[BEGIN Recorded data]
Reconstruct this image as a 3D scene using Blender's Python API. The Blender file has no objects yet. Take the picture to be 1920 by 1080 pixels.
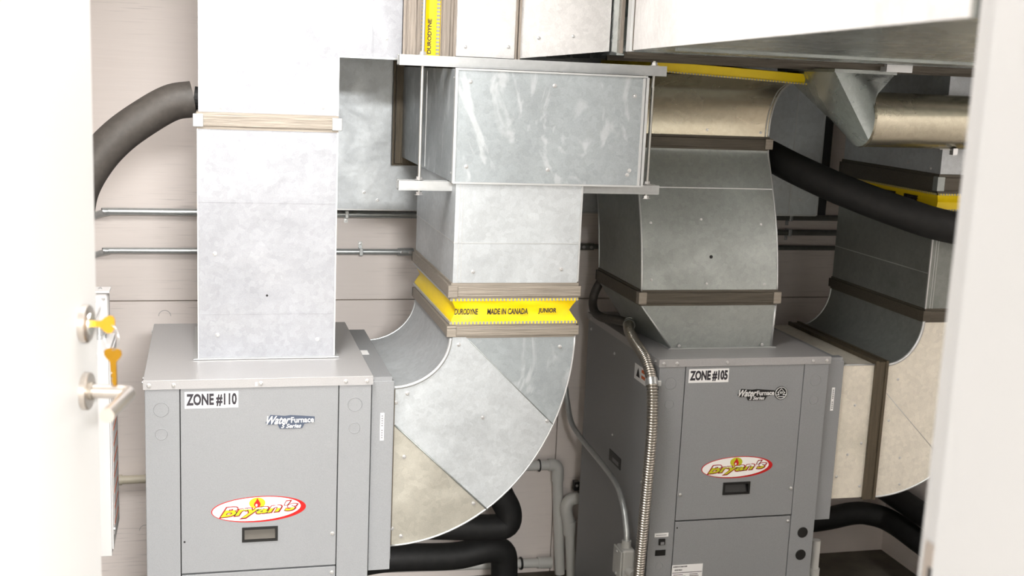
import bpy, bmesh, math, random
from mathutils import Vector, Matrix
from math import radians, sin, cos, pi

random.seed(4)
S = bpy.context.scene
COL = S.collection
R = radians

# ------------------------------------------------------------------ camera
EYE = 2.06
FPX = 2230.0
pit, yaw, roll = R(10.323), R(14.6357), R(-2.4988)
fw = Vector((sin(yaw)*cos(pit), cos(yaw)*cos(pit), -sin(pit)))
rt = Vector((cos(yaw), -sin(yaw), 0))
dn = -rt.cross(fw)
r2 = cos(roll)*rt + sin(roll)*dn
d2 = -sin(roll)*rt + cos(roll)*dn
cam_d = bpy.data.cameras.new('camera')
cam_d.sensor_width = 36.0
cam_d.lens = 36.0*FPX/1920
cam_d.clip_start = 0.05
cam_d.dof.use_dof = True
cam_d.dof.focus_distance = 3.5
cam_d.dof.aperture_fstop = 5.0
cam = bpy.data.objects.new('camera', cam_d)
COL.objects.link(cam)
m3 = Matrix((r2, -d2, -fw)).transposed()
cam.matrix_world = Matrix.Translation((0, 0, EYE)) @ m3.to_4x4()
S.camera = cam

# ------------------------------------------------------------------ world, light, exposure
wd = bpy.data.worlds.new('world'); S.world = wd
wd.use_nodes = True
wd.node_tree.nodes['Background'].inputs[0].default_value = (0.9, 0.95, 1, 1)
wd.node_tree.nodes['Background'].inputs[1].default_value = 0.15
S.view_settings.view_transform = 'Standard'
S.view_settings.look = 'None'
S.view_settings.exposure = 0.6
S.view_settings.gamma = 1.0
S.view_settings.use_curve_mapping = False
S.cycles.use_denoising = True
S.cycles.max_bounces = 8
S.cycles.caustics_reflective = False
S.cycles.caustics_refractive = False
S.cycles.sample_clamp_indirect = 6.0

def area(name, loc, size, size_y, power, col=(1, 1, 1), rot=(0, 0, 0)):
    l = bpy.data.lights.new(name, 'AREA')
    l.shape = 'RECTANGLE'; l.size = size; l.size_y = size_y
    l.energy = power; l.color = col
    o = bpy.data.objects.new(name, l); COL.objects.link(o)
    o.location = loc; o.rotation_euler = rot
    return o
FILL_LAMP = (2.36, 1.95, 2.90)  # added lamp, out of view, to brighten the dark right side
ROOM_LAMP = (-0.06, 2.30, 2.90)
area('room_lamp_light', (ROOM_LAMP[0], ROOM_LAMP[1], 2.895), 0.28, 1.15, 27, (1, 0.985, 0.97))
area('right_fill_light', (FILL_LAMP[0], FILL_LAMP[1], 2.895), 0.2, 1.15, 38, (1, 1, 1))
area('corridor_lamp_light', (0.40, -2.4, 2.935), 1.15, 1.15, 740, (1, 0.99, 0.98))

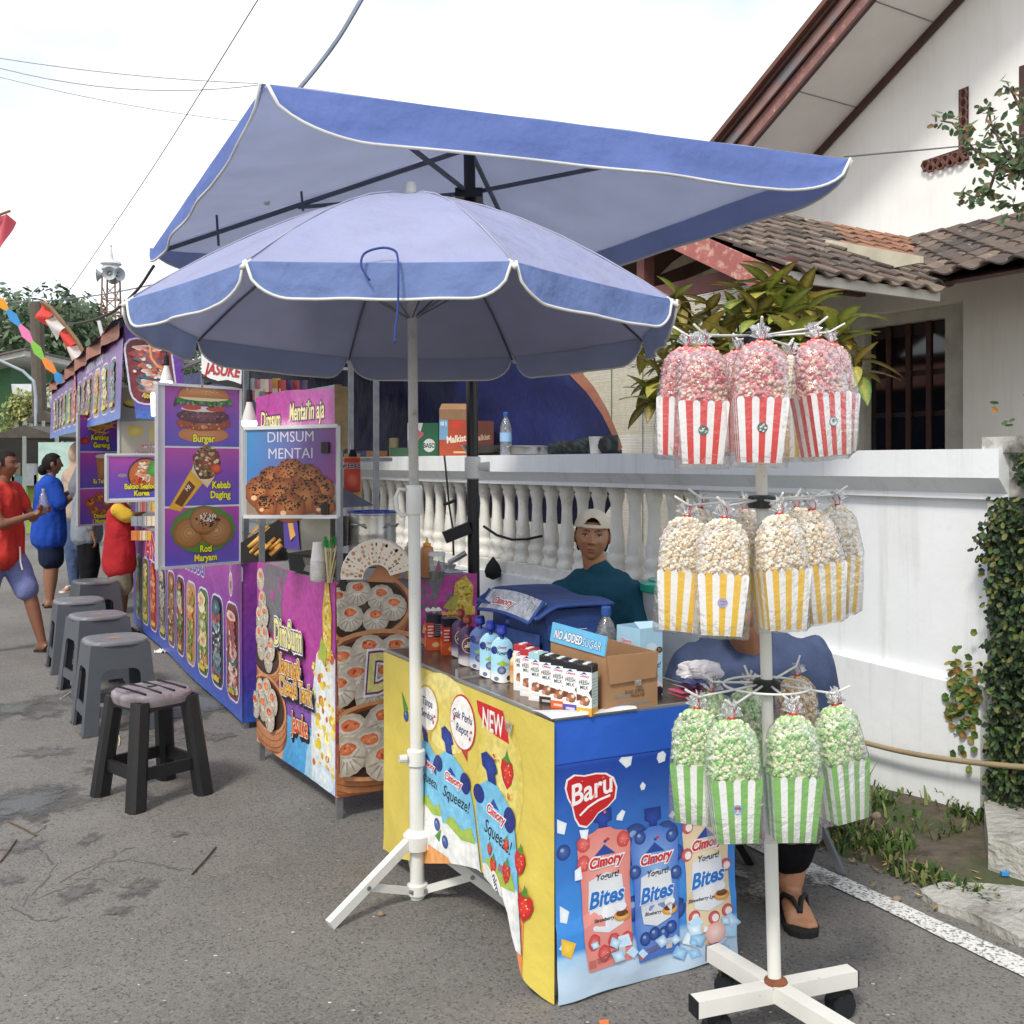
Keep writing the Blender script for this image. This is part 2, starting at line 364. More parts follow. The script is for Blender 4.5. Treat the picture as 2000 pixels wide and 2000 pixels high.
def ragged(m, lo=.26, hi=.62, sc=26):                                # the sheet's rim (Col 0) breaks up into the asphalt by noise
    n = m.node_tree.nodes; L = m.node_tree.links; a = n.new('ShaderNodeVertexColor'); a.layer_name = 'Col'; tcn = n.new('ShaderNodeTexCoord'); z = n.new('ShaderNodeTexNoise'); z.inputs['Scale'].default_value = sc; z.inputs['Detail'].default_value = 7; z.inputs['Roughness'].default_value = .65
    L.new(tcn.outputs['Object'], z.inputs['Vector']); s = n.new('ShaderNodeMath'); s.operation = 'MULTIPLY_ADD'; L.new(a.outputs[0], s.inputs[0]); s.inputs[1].default_value = .8; L.new(z.outputs['Fac'], s.inputs[2])
    r = n.new('ShaderNodeMapRange'); L.new(s.outputs[0], r.inputs['Value']); r.inputs['From Min'].default_value = lo + .35; r.inputs['From Max'].default_value = hi + .42
    t = n.new('ShaderNodeBsdfTransparent'); mm = n.new('ShaderNodeMixShader'); L.new(r.outputs[0], mm.inputs[0]); L.new(t.outputs[0], mm.inputs[1]); L.new(n['Principled BSDF'].outputs[0], mm.inputs[2]); L.new(mm.outputs[0], n['Material Output'].inputs[0])
ragged(WETM); ragged(PUDM)
def fan(pts, z):
    c = V((sum(p[0] for p in pts) / len(pts), sum(p[1] for p in pts) / len(pts), z)); n = len(pts)
    b = B().add([(p[0], p[1], z) for p in pts] + [c], [(i, (i + 1) % n, n) for i in range(n)]); b.c = [(0, 0, 0, 1)] * n + [(1, 1, 1, 1)]; return b
for k, (u, v, ru, rv) in enumerate([(60, 1570, 105, 40), (230, 1500, 70, 16), (30, 1385, 60, 18), (130, 1365, 60, 14), (90, 1470, 42, 10), (400, 1375, 85, 32), (330, 1440, 60, 22), (40, 1655, 30, 14), (175, 1640, 20, 12), (150, 1745, 32, 20), (275, 1735, 30, 20), (230, 1780, 24, 10), (20, 1720, 26, 10), (348, 1630, 16, 6), (85, 1395, 40, 10), (430, 1440, 30, 8)]):
    p = G(u, v); rx = 1.3 * ru / 2000 * p.y; ry = 1.3 * abs(G(u, v - rv).y - G(u, v + rv).y) / 2
    obj('wet_stain', fan(blotch(p.x, p.y, rx, ry, .42, 60, seed=k, fq=2.2), .0012 + k * .00018), WETM, road)
    if k in (0, 1, 2, 5): obj('puddle', fan(blotch(p.x, p.y, rx * .8, ry * .78, .3, 50, seed=k), .0046 + k * .0001), PUDM, road)
ck = B()
for pts in ([(120, 1725), (180, 1690), (250, 1680), (310, 1690), (370, 1700)], [(70, 1760), (150, 1720), (200, 1715), (240, 1735), (290, 1715)], [(40, 1770), (110, 1690), (60, 1640), (100, 1600)], [(150, 1790), (80, 1800), (20, 1775)], [(170, 1710), (200, 1680), (260, 1655)]):
    for a, b in zip(pts[:-1], pts[1:]):
        for s in range(4):
            p, q = [G(a[0] + (b[0] - a[0]) * f + rnd.uniform(-6, 6), a[1] + (b[1] - a[1]) * f + rnd.uniform(-3, 3)) for f in (s / 4, (s + 1.15) / 4)]
            d = (q - p).normalized(); x = V((-d.y, d.x, 0)) * rnd.uniform(.002, .006)
            ck.add([V((e.x, e.y, .0008 + s * .0001)) for e in (p - x, p + x, q + x * .5, q - x * .5)], [(0, 1, 2, 3)])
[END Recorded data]
**What to work on:** Your task is to reproduce exactly the lines from the start of the data above through the line containing "S.camera = cam", leaving every picture out.

**Task solution:**
Reconstruct this image as a 3D scene using Blender's Python API. The Blender file has no objects yet. Take the picture to be 1920 by 1080 pixels.
import bpy, bmesh, math, random
from mathutils import Vector, Matrix
from math import radians, sin, cos, pi

random.seed(4)
S = bpy.context.scene
COL = S.collection
R = radians

# ------------------------------------------------------------------ camera
EYE = 2.06
FPX = 2230.0
pit, yaw, roll = R(10.323), R(14.6357), R(-2.4988)
fw = Vector((sin(yaw)*cos(pit), cos(yaw)*cos(pit), -sin(pit)))
rt = Vector((cos(yaw), -sin(yaw), 0))
dn = -rt.cross(fw)
r2 = cos(roll)*rt + sin(roll)*dn
d2 = -sin(roll)*rt + cos(roll)*dn
cam_d = bpy.data.cameras.new('camera')
cam_d.sensor_width = 36.0
cam_d.lens = 36.0*FPX/1920
cam_d.clip_start = 0.05
cam_d.dof.use_dof = True
cam_d.dof.focus_distance = 3.5
cam_d.dof.aperture_fstop = 5.0
cam = bpy.data.objects.new('camera', cam_d)
COL.objects.link(cam)
m3 = Matrix((r2, -d2, -fw)).transposed()
cam.matrix_world = Matrix.Translation((0, 0, EYE)) @ m3.to_4x4()
S.camera = cam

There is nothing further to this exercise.